Biodegrading sects

Submitted by AWL on 3 December, 2013 - 6:36

Thirty-three years ago Tariq Ali quit the International Marxist Group (IMG), then the second-highest-profile group of the revolutionary socialist left in Britain. He had never been a rank-and-file activist. He had been a well-known leader in the IMG ever since he joined it in 1968.

He called for the withdrawal of the Russian troops which had invaded Afghanistan in December 1979, while most of his comrades thought that their definition of the USSR as a “degenerated workers’ state” (which Ali shared) ruled out that call.

He was right on that; but he didn’t stay to argue. He quit. He has been “around” the left ever since, but never really active. He declares that “the communist ideal” is dead.

He used the Guardian on 26 November to claim that the arrest of leaders of a tiny Maoist sect, on charges of holding three women captive for 30 years, “tells us about the far left” in general.

Nothing special about Maoists, he says. “The Maoists’ antics were rivalled by a number of Trotskyist sects... Even those most critical of Stalinist style and methods tdended to reproduce the model of a one-party state”. He considers the (now bio-degraded) Norwegian Maoists, however, not so bad: “a far cry from the cult... in Brixton”.
Best to bio-degrade into a bourgeois or social-democratic career, and then you’ll avoid the risks of anything so intense as revolutionary activism...

As well to argue that since the pursuit of science can lead you to obsess about squaring the circle or making a perpetual-motion machine, or into daft experiments, it is best to stick with uninquisitive common sense.

“Every [socialist] sect is religious”, wrote Marx back in 1868, in order to argue for non-sectarian activist politics rather than relaxed acquiescence to bourgeois society. The Maoists, with their cult of Mao, were special, and those remained Maoists after the about-turns of China’s leaders in the 1970s and 80s were more specially sectarian still.

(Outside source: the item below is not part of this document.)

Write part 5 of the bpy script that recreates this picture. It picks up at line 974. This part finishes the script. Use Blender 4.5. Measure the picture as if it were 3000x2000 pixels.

The main religious sects in bourgeois society, however, are... the religious sects, including large and “respectable” ones like the Catholic Church, with a record of abuse exceeding the Brixton Maoists’.

Comments

Submitted by Matthew on Thu, 05/12/2013 - 21:35

Sects are usually small groups that split off from larger religious bodies, such as the Protestants who broke from Rome in the Reformation. Do you think the Catholic Church is a sect because all religious bodies are sects or because of something specific to it?